** Begin Data **

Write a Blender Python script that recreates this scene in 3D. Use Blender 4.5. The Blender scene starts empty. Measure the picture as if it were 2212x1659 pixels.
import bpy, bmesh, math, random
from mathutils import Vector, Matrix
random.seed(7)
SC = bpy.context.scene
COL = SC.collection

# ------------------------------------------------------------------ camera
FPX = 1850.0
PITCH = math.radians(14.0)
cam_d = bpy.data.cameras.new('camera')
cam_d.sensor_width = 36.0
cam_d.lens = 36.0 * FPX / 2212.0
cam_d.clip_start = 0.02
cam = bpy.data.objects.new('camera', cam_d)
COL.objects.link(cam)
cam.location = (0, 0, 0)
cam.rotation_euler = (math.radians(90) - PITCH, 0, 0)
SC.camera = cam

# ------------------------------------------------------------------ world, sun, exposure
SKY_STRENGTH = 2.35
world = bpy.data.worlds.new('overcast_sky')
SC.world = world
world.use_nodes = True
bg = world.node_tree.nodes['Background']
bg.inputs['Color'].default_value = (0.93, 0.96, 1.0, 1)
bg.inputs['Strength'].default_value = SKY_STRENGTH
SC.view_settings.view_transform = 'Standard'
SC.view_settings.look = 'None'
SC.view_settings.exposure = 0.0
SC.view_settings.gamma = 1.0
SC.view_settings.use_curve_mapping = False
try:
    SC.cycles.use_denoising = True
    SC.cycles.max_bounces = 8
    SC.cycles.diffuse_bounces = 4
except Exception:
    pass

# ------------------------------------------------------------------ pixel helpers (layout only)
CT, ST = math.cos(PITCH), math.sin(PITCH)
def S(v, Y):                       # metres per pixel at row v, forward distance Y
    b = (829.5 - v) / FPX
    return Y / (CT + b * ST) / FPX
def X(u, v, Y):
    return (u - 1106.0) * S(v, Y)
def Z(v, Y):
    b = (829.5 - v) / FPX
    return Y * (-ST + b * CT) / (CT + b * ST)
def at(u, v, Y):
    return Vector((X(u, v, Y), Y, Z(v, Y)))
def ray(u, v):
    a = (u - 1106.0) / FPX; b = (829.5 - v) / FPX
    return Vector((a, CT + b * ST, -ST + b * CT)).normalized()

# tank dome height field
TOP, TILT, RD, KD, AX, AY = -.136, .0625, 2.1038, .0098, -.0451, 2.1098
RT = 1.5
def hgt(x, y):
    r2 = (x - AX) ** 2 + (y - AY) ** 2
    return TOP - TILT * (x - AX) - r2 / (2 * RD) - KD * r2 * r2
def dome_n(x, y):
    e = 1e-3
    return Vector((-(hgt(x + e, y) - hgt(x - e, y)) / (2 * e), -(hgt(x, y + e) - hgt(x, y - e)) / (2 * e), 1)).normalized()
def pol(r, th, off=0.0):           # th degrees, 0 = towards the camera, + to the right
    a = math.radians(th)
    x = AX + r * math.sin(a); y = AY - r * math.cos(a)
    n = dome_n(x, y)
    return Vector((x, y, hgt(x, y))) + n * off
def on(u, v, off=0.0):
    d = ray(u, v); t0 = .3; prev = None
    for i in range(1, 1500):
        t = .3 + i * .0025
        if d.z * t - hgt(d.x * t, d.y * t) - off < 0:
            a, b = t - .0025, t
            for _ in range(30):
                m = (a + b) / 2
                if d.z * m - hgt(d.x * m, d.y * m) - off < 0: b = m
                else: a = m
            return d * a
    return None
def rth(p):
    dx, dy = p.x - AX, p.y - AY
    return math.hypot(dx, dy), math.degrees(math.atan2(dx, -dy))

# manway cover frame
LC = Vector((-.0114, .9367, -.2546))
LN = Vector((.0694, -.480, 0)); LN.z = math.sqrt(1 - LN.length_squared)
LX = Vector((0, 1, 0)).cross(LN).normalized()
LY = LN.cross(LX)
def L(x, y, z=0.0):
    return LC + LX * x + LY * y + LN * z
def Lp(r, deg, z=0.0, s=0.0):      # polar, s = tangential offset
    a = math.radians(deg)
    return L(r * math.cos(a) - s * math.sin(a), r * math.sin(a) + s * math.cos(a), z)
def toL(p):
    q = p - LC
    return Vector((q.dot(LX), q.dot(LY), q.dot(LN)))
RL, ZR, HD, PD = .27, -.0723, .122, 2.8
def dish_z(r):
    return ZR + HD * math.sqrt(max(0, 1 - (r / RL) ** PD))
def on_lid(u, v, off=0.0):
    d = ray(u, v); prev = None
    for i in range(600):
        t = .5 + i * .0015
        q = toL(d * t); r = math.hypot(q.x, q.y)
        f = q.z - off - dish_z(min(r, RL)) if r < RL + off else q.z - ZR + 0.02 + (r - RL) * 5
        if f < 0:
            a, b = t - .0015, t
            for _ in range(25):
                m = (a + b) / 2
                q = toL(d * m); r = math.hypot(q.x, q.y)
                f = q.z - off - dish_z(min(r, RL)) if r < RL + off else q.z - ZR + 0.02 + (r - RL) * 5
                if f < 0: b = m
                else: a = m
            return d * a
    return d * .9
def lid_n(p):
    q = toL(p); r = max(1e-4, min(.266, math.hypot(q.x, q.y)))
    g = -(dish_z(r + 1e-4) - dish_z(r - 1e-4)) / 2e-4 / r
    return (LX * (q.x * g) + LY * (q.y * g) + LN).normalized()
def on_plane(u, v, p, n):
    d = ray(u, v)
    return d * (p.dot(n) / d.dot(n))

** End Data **

§ Problem requirements
Pick out and copy the lines of the material that include the word "scene".

§ Reply
Write a Blender Python script that recreates this scene in 3D. Use Blender 4.5. The Blender scene starts empty. Measure the picture as if it were 2212x1659 pixels.
SC = bpy.context.scene